Information provided:
+ + + + + + +
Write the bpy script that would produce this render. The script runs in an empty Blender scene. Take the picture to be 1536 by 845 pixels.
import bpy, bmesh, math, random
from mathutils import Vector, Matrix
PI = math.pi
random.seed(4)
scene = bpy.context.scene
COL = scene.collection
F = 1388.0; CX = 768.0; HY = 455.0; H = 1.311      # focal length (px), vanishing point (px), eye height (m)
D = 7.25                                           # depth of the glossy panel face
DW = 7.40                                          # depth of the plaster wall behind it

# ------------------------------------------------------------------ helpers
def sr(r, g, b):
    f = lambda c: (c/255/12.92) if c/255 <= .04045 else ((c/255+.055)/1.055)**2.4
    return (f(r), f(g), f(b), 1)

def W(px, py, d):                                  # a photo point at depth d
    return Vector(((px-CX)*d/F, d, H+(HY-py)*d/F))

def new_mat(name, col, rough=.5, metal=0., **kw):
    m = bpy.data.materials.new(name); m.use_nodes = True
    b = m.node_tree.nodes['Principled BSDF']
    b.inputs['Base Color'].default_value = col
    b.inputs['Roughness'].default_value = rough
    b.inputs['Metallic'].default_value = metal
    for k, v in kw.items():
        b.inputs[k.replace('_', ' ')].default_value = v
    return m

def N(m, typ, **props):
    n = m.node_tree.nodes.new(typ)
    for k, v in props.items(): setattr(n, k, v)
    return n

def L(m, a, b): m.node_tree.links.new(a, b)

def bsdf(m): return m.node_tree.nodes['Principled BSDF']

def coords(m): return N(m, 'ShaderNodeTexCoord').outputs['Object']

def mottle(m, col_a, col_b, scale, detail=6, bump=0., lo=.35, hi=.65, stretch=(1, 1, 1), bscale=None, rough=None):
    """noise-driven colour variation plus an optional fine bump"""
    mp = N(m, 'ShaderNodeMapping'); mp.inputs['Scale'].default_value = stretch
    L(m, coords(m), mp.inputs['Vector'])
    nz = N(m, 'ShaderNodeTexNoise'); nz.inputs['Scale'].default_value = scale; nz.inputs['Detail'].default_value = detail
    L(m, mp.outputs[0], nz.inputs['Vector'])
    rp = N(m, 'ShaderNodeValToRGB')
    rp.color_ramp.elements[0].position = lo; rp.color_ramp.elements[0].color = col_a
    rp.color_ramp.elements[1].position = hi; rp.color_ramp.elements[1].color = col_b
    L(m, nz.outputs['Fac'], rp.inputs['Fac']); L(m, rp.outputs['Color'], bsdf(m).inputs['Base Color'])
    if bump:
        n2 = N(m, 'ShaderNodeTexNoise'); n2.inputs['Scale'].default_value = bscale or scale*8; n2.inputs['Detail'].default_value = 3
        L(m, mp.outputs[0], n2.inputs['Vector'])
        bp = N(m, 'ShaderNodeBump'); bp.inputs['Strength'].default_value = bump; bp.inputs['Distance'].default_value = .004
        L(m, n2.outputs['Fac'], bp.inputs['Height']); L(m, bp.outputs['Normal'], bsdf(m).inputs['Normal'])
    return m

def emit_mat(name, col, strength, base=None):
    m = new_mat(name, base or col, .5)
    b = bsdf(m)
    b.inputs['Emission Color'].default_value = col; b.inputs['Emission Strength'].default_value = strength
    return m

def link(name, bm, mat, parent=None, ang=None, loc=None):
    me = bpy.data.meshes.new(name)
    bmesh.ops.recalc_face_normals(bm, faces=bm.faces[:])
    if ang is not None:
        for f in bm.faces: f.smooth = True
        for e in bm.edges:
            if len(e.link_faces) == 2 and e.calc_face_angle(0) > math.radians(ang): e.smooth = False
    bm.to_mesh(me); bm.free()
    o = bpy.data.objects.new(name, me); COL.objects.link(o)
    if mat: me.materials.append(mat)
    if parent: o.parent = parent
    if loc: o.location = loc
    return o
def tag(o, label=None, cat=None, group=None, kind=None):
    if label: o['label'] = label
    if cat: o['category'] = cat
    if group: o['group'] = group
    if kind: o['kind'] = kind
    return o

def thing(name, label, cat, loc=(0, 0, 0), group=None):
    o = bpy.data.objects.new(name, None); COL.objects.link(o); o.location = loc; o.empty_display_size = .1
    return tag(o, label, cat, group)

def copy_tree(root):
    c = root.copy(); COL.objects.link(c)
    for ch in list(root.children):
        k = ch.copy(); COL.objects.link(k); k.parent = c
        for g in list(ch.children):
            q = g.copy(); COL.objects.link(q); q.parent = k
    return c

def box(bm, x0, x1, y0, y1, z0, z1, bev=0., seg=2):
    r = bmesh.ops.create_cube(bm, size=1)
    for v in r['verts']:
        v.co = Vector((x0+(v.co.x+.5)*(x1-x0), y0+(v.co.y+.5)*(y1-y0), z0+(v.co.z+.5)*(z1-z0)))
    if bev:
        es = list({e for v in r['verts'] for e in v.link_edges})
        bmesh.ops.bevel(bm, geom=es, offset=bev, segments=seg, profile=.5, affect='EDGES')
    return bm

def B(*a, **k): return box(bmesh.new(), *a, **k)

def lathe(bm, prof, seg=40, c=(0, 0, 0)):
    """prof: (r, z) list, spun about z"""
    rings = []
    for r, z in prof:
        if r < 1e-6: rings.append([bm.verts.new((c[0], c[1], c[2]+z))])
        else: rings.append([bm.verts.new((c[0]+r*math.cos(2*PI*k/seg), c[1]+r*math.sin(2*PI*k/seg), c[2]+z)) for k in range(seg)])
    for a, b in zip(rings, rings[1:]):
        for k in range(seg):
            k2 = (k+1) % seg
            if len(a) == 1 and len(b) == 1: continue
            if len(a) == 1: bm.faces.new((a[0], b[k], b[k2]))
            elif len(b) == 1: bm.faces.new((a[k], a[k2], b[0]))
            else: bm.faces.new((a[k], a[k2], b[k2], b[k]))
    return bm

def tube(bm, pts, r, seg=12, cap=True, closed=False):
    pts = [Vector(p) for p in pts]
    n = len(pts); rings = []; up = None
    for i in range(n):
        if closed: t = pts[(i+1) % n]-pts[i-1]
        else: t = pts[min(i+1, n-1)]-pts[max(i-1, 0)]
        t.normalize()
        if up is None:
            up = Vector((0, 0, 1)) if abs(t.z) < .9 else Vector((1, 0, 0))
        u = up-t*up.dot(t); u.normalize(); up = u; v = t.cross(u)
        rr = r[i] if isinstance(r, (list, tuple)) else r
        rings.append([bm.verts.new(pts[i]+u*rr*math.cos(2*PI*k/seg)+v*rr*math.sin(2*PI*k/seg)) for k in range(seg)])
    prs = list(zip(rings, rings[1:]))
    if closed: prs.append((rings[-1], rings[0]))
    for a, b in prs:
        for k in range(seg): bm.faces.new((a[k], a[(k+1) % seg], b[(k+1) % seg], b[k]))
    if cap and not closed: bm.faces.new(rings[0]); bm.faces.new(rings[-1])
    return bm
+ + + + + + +
What the task asks: Print from the first line through the line that contains "def coords(m): return", please, including both, and leave out every line outside that stretch.

Task result:
Write the bpy script that would produce this render. The script runs in an empty Blender scene. Take the picture to be 1536 by 845 pixels.
import bpy, bmesh, math, random
from mathutils import Vector, Matrix
PI = math.pi
random.seed(4)
scene = bpy.context.scene
COL = scene.collection
F = 1388.0; CX = 768.0; HY = 455.0; H = 1.311      # focal length (px), vanishing point (px), eye height (m)
D = 7.25                                           # depth of the glossy panel face
DW = 7.40                                          # depth of the plaster wall behind it

# ------------------------------------------------------------------ helpers
def sr(r, g, b):
    f = lambda c: (c/255/12.92) if c/255 <= .04045 else ((c/255+.055)/1.055)**2.4
    return (f(r), f(g), f(b), 1)

def W(px, py, d):                                  # a photo point at depth d
    return Vector(((px-CX)*d/F, d, H+(HY-py)*d/F))

def new_mat(name, col, rough=.5, metal=0., **kw):
    m = bpy.data.materials.new(name); m.use_nodes = True
    b = m.node_tree.nodes['Principled BSDF']
    b.inputs['Base Color'].default_value = col
    b.inputs['Roughness'].default_value = rough
    b.inputs['Metallic'].default_value = metal
    for k, v in kw.items():
        b.inputs[k.replace('_', ' ')].default_value = v
    return m

def N(m, typ, **props):
    n = m.node_tree.nodes.new(typ)
    for k, v in props.items(): setattr(n, k, v)
    return n

def L(m, a, b): m.node_tree.links.new(a, b)

def bsdf(m): return m.node_tree.nodes['Principled BSDF']

def coords(m): return N(m, 'ShaderNodeTexCoord').outputs['Object']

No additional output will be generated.